The Pennsylvania Commonwealth Court has stayed parts of the state’s regulatory overhaul for shale drillers to consider the merits of a lawsuit filed by the Marcellus Shale Coalition (MSC) that challenges key provisions of the package.

MSC filed its lawsuit last month, seeking declaratory judgment that sections of the regulatory package are unlawful (see Shale Daily, Oct. 14). It also filed an application for summary relief and expedited review, asking the court to stay the sections it’s challenging until the legality of the provisions are decided.

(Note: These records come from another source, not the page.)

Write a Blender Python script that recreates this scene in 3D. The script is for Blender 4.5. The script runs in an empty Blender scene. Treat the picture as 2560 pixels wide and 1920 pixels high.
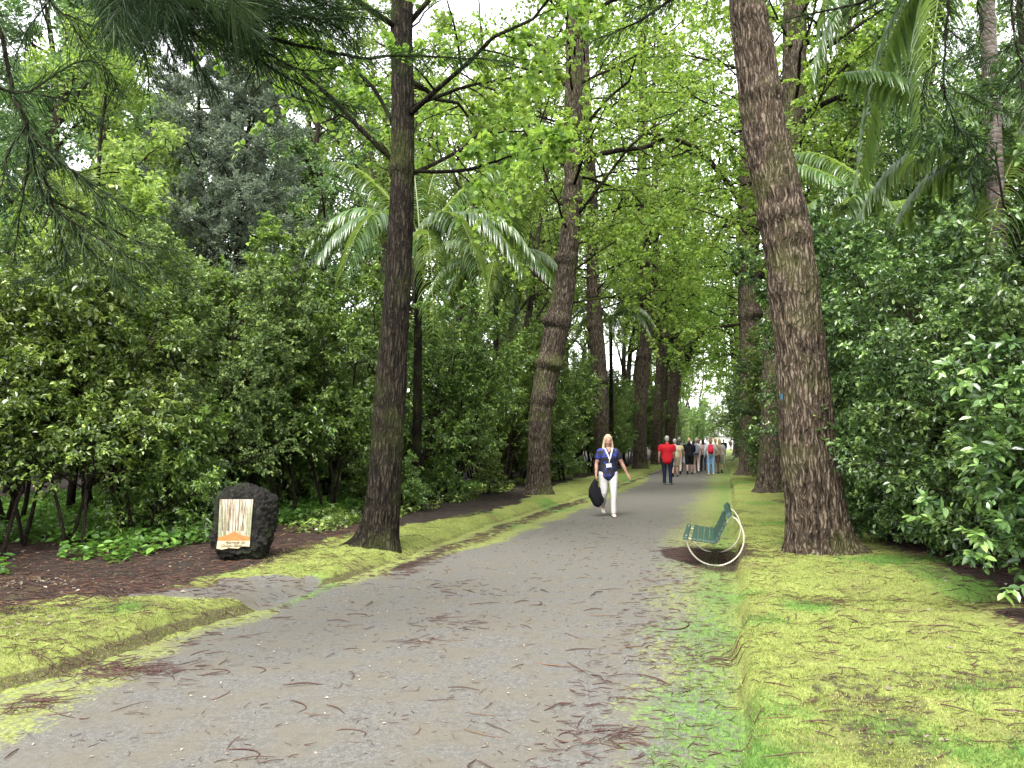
import bpy, math
import numpy as np
from mathutils import Vector, Matrix

# ------------------------------------------------------------------ camera, sky, sun, exposure
scene = bpy.context.scene
CAM_H = 1.55
PITCH = math.radians(4.3)
F = 1923.0                                # focal length in pixels of the 2560 px wide frame
cam_data = bpy.data.cameras.new('camera')
cam_data.sensor_fit = 'HORIZONTAL'
cam_data.sensor_width = 36.0
cam_data.lens = F / 2560.0 * 36.0
cam_data.clip_start = 0.05
cam_data.clip_end = 2000.0
cam = bpy.data.objects.new('camera', cam_data)
scene.collection.objects.link(cam)
cam.location = (0, 0, CAM_H)
cam.rotation_euler = (math.pi / 2 + PITCH, 0, 0)
scene.camera = cam

SUN_EL, SUN_AZ = math.radians(58), math.radians(200)     # azimuth clockwise from +Y
world = bpy.data.worlds.new('World')
scene.world = world
world.use_nodes = True
wn = world.node_tree
wn.nodes.clear()
sky = wn.nodes.new('ShaderNodeTexSky'); sky.sky_type = 'NISHITA'; sky.sun_disc = False
sky.sun_elevation = SUN_EL; sky.sun_rotation = SUN_AZ
sky.air_density = 1.0; sky.dust_density = 1.0; sky.ozone_density = 1.0
hsv = wn.nodes.new('ShaderNodeHueSaturation'); hsv.inputs['Saturation'].default_value = 0.08
bg = wn.nodes.new('ShaderNodeBackground'); bg.inputs['Strength'].default_value = 0.15
wo = wn.nodes.new('ShaderNodeOutputWorld')
wn.links.new(sky.outputs[0], hsv.inputs['Color']); wn.links.new(hsv.outputs[0], bg.inputs['Color'])
wn.links.new(bg.outputs[0], wo.inputs['Surface'])

sun_data = bpy.data.lights.new('sun', 'SUN')
sun_data.energy = 1.5
sun_data.angle = math.radians(25)
sun_data.color = (1.0, 0.96, 0.90)
sun = bpy.data.objects.new('sun', sun_data)
scene.collection.objects.link(sun)
_sd = Vector((math.sin(SUN_AZ) * math.cos(SUN_EL), math.cos(SUN_AZ) * math.cos(SUN_EL), math.sin(SUN_EL)))
sun.rotation_euler = _sd.to_track_quat('Z', 'Y').to_euler()
sun.location = (0, 0, 40)

scene.view_settings.view_transform = 'Standard'
scene.view_settings.look = 'None'
scene.view_settings.exposure = 2.6
scene.view_settings.gamma = 1.0
scene.view_settings.use_curve_mapping = False
scene.render.engine = 'CYCLES'
scene.cycles.max_bounces = 7
scene.cycles.diffuse_bounces = 4
scene.cycles.glossy_bounces = 2
scene.cycles.transmission_bounces = 4
scene.cycles.transparent_max_bounces = 4
scene.cycles.caustics_reflective = False
scene.cycles.caustics_refractive = False
scene.cycles.sample_clamp_indirect = 6.0

COL = scene.collection
rs = np.random.RandomState

# ------------------------------------------------------------------ picture -> world (source pixels 2560 x 1920)
cp, sp = math.cos(PITCH), math.sin(PITCH)
K = 2560.0 / 2212.0

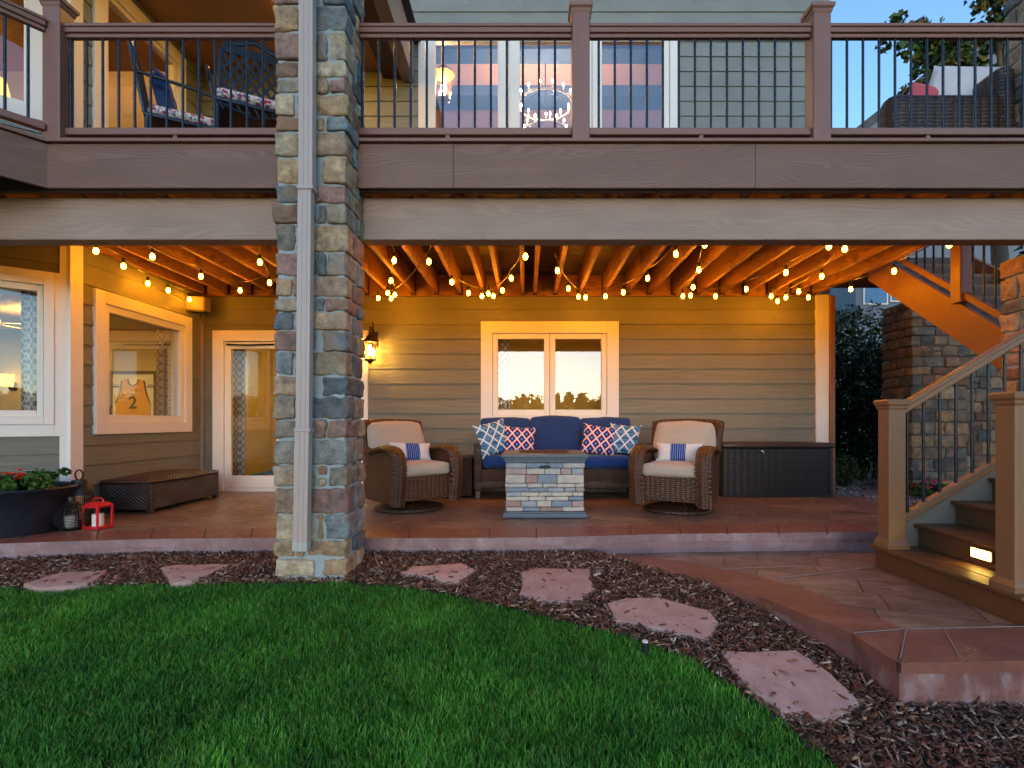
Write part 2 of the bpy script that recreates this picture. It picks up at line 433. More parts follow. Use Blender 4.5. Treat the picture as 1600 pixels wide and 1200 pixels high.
    t = NT('curtain_trellis'); uv = t.uv(); sp = t.n('ShaderNodeSeparateXYZ'); t.set(sp.inputs[0], uv)
    a = t.m('SINE', t.m('MULTIPLY', sp.outputs[0], 2*math.pi/0.17)); b = t.m('SINE', t.m('MULTIPLY', sp.outputs[1], 2*math.pi/0.20))
    l = t.m('LESS_THAN', t.m('ABSOLUTE', t.m('SUBTRACT', t.m('ABSOLUTE', a), t.m('ABSOLUTE', b))), 0.26)
    M['curtain'] = t.bsdf(t.mix(l, (0.30, 0.28, 0.27), (0.72, 0.68, 0.62)), 0.9)
    M['glass'] = glass('window_glass', 0.05); M['glass_up'] = glass('upper_glass', 0.10); M['glass_side'] = glass('side_glass', 0.05)
    M['glass_door'] = glass('door_glass', 0.08)
    M['lampglass'] = glass('lantern_glass', 0.08)
    M['wall_in'] = m_plain('interior_paint', (0.52, 0.40, 0.20), 0.8, 0.05, 2, 0.05)
    M['wall_in_up'] = m_plain('upper_interior', (0.55, 0.36, 0.25), 0.8, 0.05, 2, 0.05)
    M['ceil_in'] = m_plain('interior_ceiling', (0.62, 0.52, 0.40), 0.8, 0.04, 2, 0.05)
    M['ceil_up'] = m_plain('upper_ceiling', (0.80, 0.56, 0.50), 0.8, 0.05, 1, 0.05)
    M['beam_in'] = m_plain('ceiling_beam_paint', (0.09, 0.19, 0.40), 0.7, 0.05, 2, 0.05)
    M['floor_in'] = m_wood('interior_floor', (0.22, 0.12, 0.06), (0.14, 0.07, 0.03))
    M['porchceil'] = m_wood('porch_ceiling', (0.40, 0.22, 0.09), (0.30, 0.15, 0.06), False, 0.2, 0.5, 0.15)
    M['darkwood'] = m_wood('dark_wood', (0.07, 0.035, 0.022), (0.04, 0.02, 0.012))
    M['fascia'] = m_plain('taupe_fascia', (0.27, 0.20, 0.16), 0.6, 0.08)
    M['tub'] = m_plain('tub_enamel', (0.016, 0.020, 0.030), 0.35, 0.5, 16, 0.3, 40, 0.3)
    M['red'] = m_plain('red_enamel', (0.62, 0.012, 0.018), 0.35, 0.06, 8, 0.03)
    M['candle'] = m_plain('candle_wax', (0.75, 0.72, 0.66), 0.5, 0.03)
    M['lantern'] = m_plain('lantern_metal', (0.030, 0.026, 0.024), 0.45, 0.25, 12, 0.1, 60, 0.5)
    M['jersey'] = m_fabric('jersey_gold', (0.70, 0.33, 0.06)); M['mat'] = m_plain('frame_mat', (0.72, 0.62, 0.42), 0.8, 0.03)
    M['ink'] = m_plain('dark_ink', (0.06, 0.015, 0.01), 0.7)
    M['shingle'] = m_plain('roof_shingle', (0.06, 0.065, 0.08), 0.9, 0.25, 10, 0.6, 40)
    M['neighbour'] = m_plain('neighbour_wall', (0.16, 0.18, 0.22), 0.8, 0.06, 3, 0.1)
    M['winblue'] = m_plain('far_window_glass', (0.06, 0.16, 0.30), 0.12, 0.1, 3, 0.0)
    M['wickerblack'] = m_weave('espresso_wicker', (0.070, 0.036, 0.022), (0.010, 0.005, 0.003), 0.075, 0.030)
    M['plastic'] = m_plain('black_plastic', (0.02, 0.02, 0.02), 0.4)
    M['bulb'] = emis('lit_bulb', (1.0, 0.32, 0.008), BULB)
    M['filament'] = emis('lit_filament', (1.0, 0.48, 0.06), 55)
    M['step'] = emis('lit_step_lens', (1.0, 0.62, 0.12), 3.2)
    M['candlebulb'] = emis('lit_candle_bulb', (1.0, 0.60, 0.34), 85)
    M['candescent'] = emis('lit_ceiling_lens', (1.0, 0.58, 0.10), 26.0)
    M['candescent_up'] = emis('lit_porch_lens', (1.0, 0.46, 0.03), 60)
    M['shade'] = emis('lit_shade', (1.0, 0.50, 0.06), 0.55)
    M['farwin'] = emis('lit_far_window', (1.0, 0.85, 0.35), 0.9)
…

MSC attorneys have argued that those sections violate state law and harm members. In an order granting preliminary injunctive relief on Tuesday, Judge P. Kevin Brobson enjoined the Pennsylvania Department of Environmental Protection (DEP) from implementing some of the regulations. He found that the enjoined provisions could cause irreparable harm to MSC’s members and noted that regulators might not have the authority to implement them.

The DEP began drafting the regulations about five years ago, and they went into effect Oct. 8. Less than a week later the MSC filed its lawsuit. The new rules are designed to reduce impacts on public resources, such as schools and parks, help prevent spills, strengthen waste management and require stronger well site restoration.

MSC President David Spigelmyer said the industry group agreed with the court’s decision “to preliminarily stay unlawful, burdensome and costly portions of the challenged regulations from going into effect until this matter can be fully decided in the courts. Our industry supports fair, consistent and clear regulations that ensure environmental and public safety. All seven provisions that the MSC has challenged conflict with DEP’s statutory authority granted by the General Assembly as well as [state] Supreme Court precedent and bring immediate harm to our industry.”

The court stayed a section that would require more stringent well site restoration standards in its entirety and another that require existing impoundments to be closed or upgraded within 12 months. It also enjoined part of the public resources protection provision that would require operators to conduct a review of the impacts drilling would have on parks, forests, rivers, national landmarks, schools and drinking water protection areas. The court stayed those regulations for schools, playgrounds and species of special concern. The court also enjoined rules that would require operators to monitor and remediate damage to wells owned by other companies or those without an owner.

However, the court denied the MSC’s challenge to monthly waste reporting, spill remediation and the onsite processing of drill cuttings.